5
$\begingroup$

In commutative algebra, is it true that the tensor product of two faithful modules is a faithful module?

I have written for myself a proof for the case of finitely generated modules over reduced rings: Suppose $M,N$ are finite $A$-modules, with $A$ reduced. Then
$\mathrm{V(Ann}(M\otimes_A N))=\mathrm{Supp}(M\otimes_A N)=\mathrm{Supp(M)}\cap\mathrm{Supp(N)}=\mathrm{V}(\mathrm{Ann}(M))\cap\mathrm{V(Ann}(N))=\mathrm{V}(0)\cap\mathrm{V}(0)=\mathrm{Spec}(A),$
and hence $\sqrt{\mathrm{Ann}(M\otimes_A N)}=\sqrt{(0)}=(0),$ hence $\mathrm{Ann}(M\otimes_A N)=0$.

2 Answers 2

6

It's not true in general. E.g. if $M = \bigoplus_{n =1 }^{\infty} \mathbb Z/n\mathbb Z,$ and $N = \mathbb Q$, then both $M$ and $N$ are faithful $\mathbb Z$-modules, but $M\otimes N = 0.$

[Both this example and that of Manny Reyes illustrate the general principle that a torsion ab. gp. tensored with a divisible ab. gp. gives zero, and it's possible to find faithful torsion modules and faithful divisible modules (or even faithful modules that are both divisible and torsion, as in Manny Reyes's answer); of course these won't be finitely generated.]

  • 0
    @rschwieb: Dear rschweib, You could always just add something like $\mathbb Z/n\mathbb Z$, for some $n$, to each of $M$ and $N$, so that the tensor product is non-zero (it contains $\mathbb Z/n\mathbb Z$ as a direct summand) but not faithful (it has exponent $n$). Regards,2012-08-23
4

Consider the $\mathbb{Z}$-module $M = \mathbb{Q}/\mathbb{Z}$. I'll be lazy and denote the class of an element $x \in \mathbb{Q}$ by $x \in \mathbb{Q}/\mathbb{Z}$.
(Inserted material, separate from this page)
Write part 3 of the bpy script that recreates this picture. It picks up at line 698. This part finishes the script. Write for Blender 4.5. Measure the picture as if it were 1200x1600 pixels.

$M$ is faithful: if $0 \neq n \in \mathbb{Z}$ then (for instance) $1/2n \in M$ satisfies $n \cdot (1/2n) = 1/2 \neq 0$ in $M$.

But $M \otimes_{\mathbb{Z}} M = 0$: each element of $M$ is a multiple of an element of the form $1/m$, and $1/m \otimes 1/n = n/mn \otimes 1/n = 1/mn \otimes n/n = 1/mn \otimes 0 = 0$ (as $n/n = 1 = 0$ in $M$).